Jonathan Samkange said the men were now having their photographs and fingerprints taken by officials at Chikurubi maximum security prison in the capital. They are only likely to appear in court on Wednesday.
"Everyone has now been charged," Samkange said.
The group of 70 men, that included 67 aboard an impounded Boeing-727 and three men who came to meet the plane, have been accused by the Zimbabwe government of plotting to overthrow Equatorial Guinea's long-installed President Teodoro Obiang Nguema.
The men are currently being held in prison under Zimbabwe's immigration laws, which allows authorities to keep suspects in custody for up to two weeks before bringing them to court.
Samkange said the process of fingerprinting and photographing his clients was time-consuming, and the men were only likely to appear at a Harare court on Wednesday at the earliest.
"There's no way we will be in court tomorrow (Tuesday)," he said.
On Sunday, the first batch of 60 suspects were charged with attempting to purchase firearms in Zimbabwe illegally, and with breaching immigration laws by failing to report to immigration officials on arrival in Zimbabwe.

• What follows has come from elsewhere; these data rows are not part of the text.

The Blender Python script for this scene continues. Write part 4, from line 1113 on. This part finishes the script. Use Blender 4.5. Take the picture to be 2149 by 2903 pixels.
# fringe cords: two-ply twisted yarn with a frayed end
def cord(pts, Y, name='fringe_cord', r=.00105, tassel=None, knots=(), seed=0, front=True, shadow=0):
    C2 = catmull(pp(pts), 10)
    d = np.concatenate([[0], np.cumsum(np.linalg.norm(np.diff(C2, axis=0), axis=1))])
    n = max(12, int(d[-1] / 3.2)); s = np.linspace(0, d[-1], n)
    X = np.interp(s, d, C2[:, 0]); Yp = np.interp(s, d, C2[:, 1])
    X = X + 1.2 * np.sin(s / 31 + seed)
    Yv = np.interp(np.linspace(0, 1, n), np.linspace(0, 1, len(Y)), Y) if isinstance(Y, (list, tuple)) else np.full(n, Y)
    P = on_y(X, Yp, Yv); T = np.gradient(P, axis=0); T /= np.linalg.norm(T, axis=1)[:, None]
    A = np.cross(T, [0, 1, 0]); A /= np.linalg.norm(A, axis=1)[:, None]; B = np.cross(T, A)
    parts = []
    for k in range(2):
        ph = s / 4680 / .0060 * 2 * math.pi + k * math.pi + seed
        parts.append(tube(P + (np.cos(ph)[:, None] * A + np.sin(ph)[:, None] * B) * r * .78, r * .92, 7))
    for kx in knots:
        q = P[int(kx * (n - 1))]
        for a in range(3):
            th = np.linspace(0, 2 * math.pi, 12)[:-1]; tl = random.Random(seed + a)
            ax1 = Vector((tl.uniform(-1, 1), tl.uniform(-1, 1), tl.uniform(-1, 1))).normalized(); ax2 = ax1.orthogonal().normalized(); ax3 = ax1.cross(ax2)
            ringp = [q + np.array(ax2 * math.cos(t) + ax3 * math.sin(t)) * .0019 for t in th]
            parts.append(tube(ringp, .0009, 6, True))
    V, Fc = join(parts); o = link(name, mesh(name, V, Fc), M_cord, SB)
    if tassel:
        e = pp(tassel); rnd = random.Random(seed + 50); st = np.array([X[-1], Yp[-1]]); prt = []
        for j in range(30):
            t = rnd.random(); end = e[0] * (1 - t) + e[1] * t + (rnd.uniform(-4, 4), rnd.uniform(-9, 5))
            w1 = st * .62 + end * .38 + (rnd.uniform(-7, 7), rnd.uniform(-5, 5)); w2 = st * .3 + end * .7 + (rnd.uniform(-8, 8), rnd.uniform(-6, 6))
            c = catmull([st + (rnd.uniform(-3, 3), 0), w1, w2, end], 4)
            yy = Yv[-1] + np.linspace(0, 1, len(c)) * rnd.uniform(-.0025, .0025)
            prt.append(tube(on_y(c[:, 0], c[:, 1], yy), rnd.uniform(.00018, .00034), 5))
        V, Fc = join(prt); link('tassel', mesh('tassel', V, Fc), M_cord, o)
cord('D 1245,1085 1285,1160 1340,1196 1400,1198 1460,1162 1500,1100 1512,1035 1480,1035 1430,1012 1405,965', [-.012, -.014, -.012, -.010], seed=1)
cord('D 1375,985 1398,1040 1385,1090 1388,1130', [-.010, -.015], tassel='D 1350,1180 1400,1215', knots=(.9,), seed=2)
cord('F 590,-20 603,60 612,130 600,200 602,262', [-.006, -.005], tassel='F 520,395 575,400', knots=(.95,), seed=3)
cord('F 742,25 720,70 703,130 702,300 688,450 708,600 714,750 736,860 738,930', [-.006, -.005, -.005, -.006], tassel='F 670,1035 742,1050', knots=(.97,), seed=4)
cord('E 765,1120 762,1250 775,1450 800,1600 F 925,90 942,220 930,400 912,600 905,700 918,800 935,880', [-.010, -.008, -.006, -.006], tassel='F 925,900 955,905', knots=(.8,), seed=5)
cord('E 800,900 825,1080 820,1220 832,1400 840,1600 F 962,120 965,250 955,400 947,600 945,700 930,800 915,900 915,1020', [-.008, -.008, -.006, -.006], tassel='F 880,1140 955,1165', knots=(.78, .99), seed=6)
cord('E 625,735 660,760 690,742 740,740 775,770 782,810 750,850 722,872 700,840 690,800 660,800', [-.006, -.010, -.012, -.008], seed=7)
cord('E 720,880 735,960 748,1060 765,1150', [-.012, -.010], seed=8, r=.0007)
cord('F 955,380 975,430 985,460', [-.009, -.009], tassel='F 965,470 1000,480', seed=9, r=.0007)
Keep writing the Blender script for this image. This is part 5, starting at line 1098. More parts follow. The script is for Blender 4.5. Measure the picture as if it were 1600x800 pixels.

The remaining 10 suspects were similarly charged on Monday, Samkange said. However, Simon Mann, one of the trio who went to meet the plane, and his two colleagues were charged with a single count each of purchasing firearms illegally.
According to Samkange police have said that Mann had purchased weapons and ammunition from the state-run Zimbabwe Defence Industries (ZDI), which included AK 47s, pistols, rocket launchers and ammunition.
Last week Zimbabwe Home Affairs Minister Kembo Mohadi claimed the men were on their way to oil-rich Equatorial Guinea to join other coup plotters planning to oust President Obiang and had landed in Zimbabwe to pick up their weapons.
The men deny the charges. They claim they were hired in South Africa to do security work at a diamond mine in the Democratic Republic of Congo (DRC).